## BEGIN COLLECTED DATA
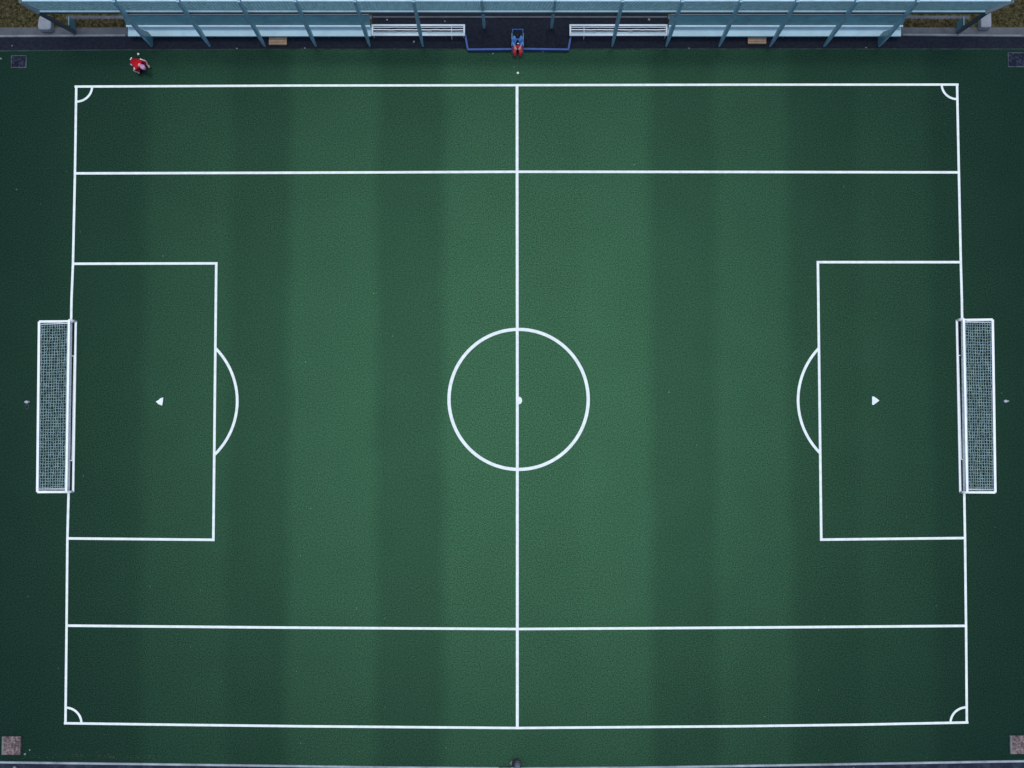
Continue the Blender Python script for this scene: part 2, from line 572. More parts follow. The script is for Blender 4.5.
goal('football_goal', (76.3, 321.5), (73.6, 491.8), (39.8, 321.8), (38.0, 492), (74.6, 356), (72.6, 460.5),
     'white tube goal with grey net at the end nearest the crouching person')
goal('football_goal', (956.3, 320.3), (959.8, 492.2), (992.0, 319.8), (994.6, 492.4), (957.9, 355.5), (960.8, 459.5),
     'white tube goal with grey net at the end away from the crouching person')

# ------------------------------------------------------------------ canopy building
PY = gy(46.2)                       # line of the posts
feet = [152, 210, 265, 316, 370, 423, 612, 666, 719, 770, 824, 879]
ZB, ZT = 3.92, 5.50
XL, XR = -15.85, 15.80
can = thing('spectator_canopy', 'long teal steel canopy on blade posts along the top of the pitch', 'canopy', (0, PY, 0))


def blade(x, y0, z0, y1, z1, m, w0=.045, w1=.115, w2=.095, dep=.13):
    """tapered steel blade from a pointed foot to the fascia"""
    bm = bmesh.new()
    secs = []
    for f, w, d in ((0, w0, .06), (.10, w0 * 1.6, .10), (.30, w1, dep), (.55, w1 * .95, dep), (1.0, w2, dep)):
        z = z0 + (z1 - z0) * f
        y = y0 + (y1 - y0) * f
        secs.append([(x - w / 2, y - d / 2, z), (x + w / 2, y - d / 2, z), (x + w / 2, y + d / 2, z), (x - w / 2, y + d / 2, z)])
    loft(bm, secs)
    return obj('post', bm, m, can)


for f in feet:
    blade(at(f, 46.6).x, 0, 0.0, 0, ZT + .12, M['steel'])
for f in (484.5, 551.2):
    blade(at(f, 28).x, gy(28.2) - PY, 0.0, .02, ZT + .1, M['steel'], .06, .10, .085, .10)
for f, sg in ((152, 1), (879, -1)):
    bm = bmesh.new()
    x0 = at(f, 46.6).x + sg * .05
    secs = []
    for xx in (x0 - .012, x0 + .012):
        secs.append([(xx, -.03, .10), (xx, .30, .10), (xx, .26, 1.0), (xx, .07, 1.9), (xx, -.06, 1.9)])
    loft(bm, secs)
    obj('end_panel', bm, M['screen'], can)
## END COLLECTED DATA
OBJECTIVE:
Without the pictures, copy the material exactly as given.

COMPLETED TASK:
Continue the Blender Python script for this scene: part 2, from line 572. More parts follow. The script is for Blender 4.5.
goal('football_goal', (76.3, 321.5), (73.6, 491.8), (39.8, 321.8), (38.0, 492), (74.6, 356), (72.6, 460.5),
     'white tube goal with grey net at the end nearest the crouching person')
goal('football_goal', (956.3, 320.3), (959.8, 492.2), (992.0, 319.8), (994.6, 492.4), (957.9, 355.5), (960.8, 459.5),
     'white tube goal with grey net at the end away from the crouching person')

# ------------------------------------------------------------------ canopy building
PY = gy(46.2)                       # line of the posts
feet = [152, 210, 265, 316, 370, 423, 612, 666, 719, 770, 824, 879]
ZB, ZT = 3.92, 5.50
XL, XR = -15.85, 15.80
can = thing('spectator_canopy', 'long teal steel canopy on blade posts along the top of the pitch', 'canopy', (0, PY, 0))


def blade(x, y0, z0, y1, z1, m, w0=.045, w1=.115, w2=.095, dep=.13):
    """tapered steel blade from a pointed foot to the fascia"""
    bm = bmesh.new()
    secs = []
    for f, w, d in ((0, w0, .06), (.10, w0 * 1.6, .10), (.30, w1, dep), (.55, w1 * .95, dep), (1.0, w2, dep)):
        z = z0 + (z1 - z0) * f
        y = y0 + (y1 - y0) * f
        secs.append([(x - w / 2, y - d / 2, z), (x + w / 2, y - d / 2, z), (x + w / 2, y + d / 2, z), (x - w / 2, y + d / 2, z)])
    loft(bm, secs)
    return obj('post', bm, m, can)


for f in feet:
    blade(at(f, 46.6).x, 0, 0.0, 0, ZT + .12, M['steel'])
for f in (484.5, 551.2):
    blade(at(f, 28).x, gy(28.2) - PY, 0.0, .02, ZT + .1, M['steel'], .06, .10, .085, .10)
for f, sg in ((152, 1), (879, -1)):
    bm = bmesh.new()
    x0 = at(f, 46.6).x + sg * .05
    secs = []
    for xx in (x0 - .012, x0 + .012):
        secs.append([(xx, -.03, .10), (xx, .30, .10), (xx, .26, 1.0), (xx, .07, 1.9), (xx, -.06, 1.9)])
    loft(bm, secs)
    obj('end_panel', bm, M['screen'], can)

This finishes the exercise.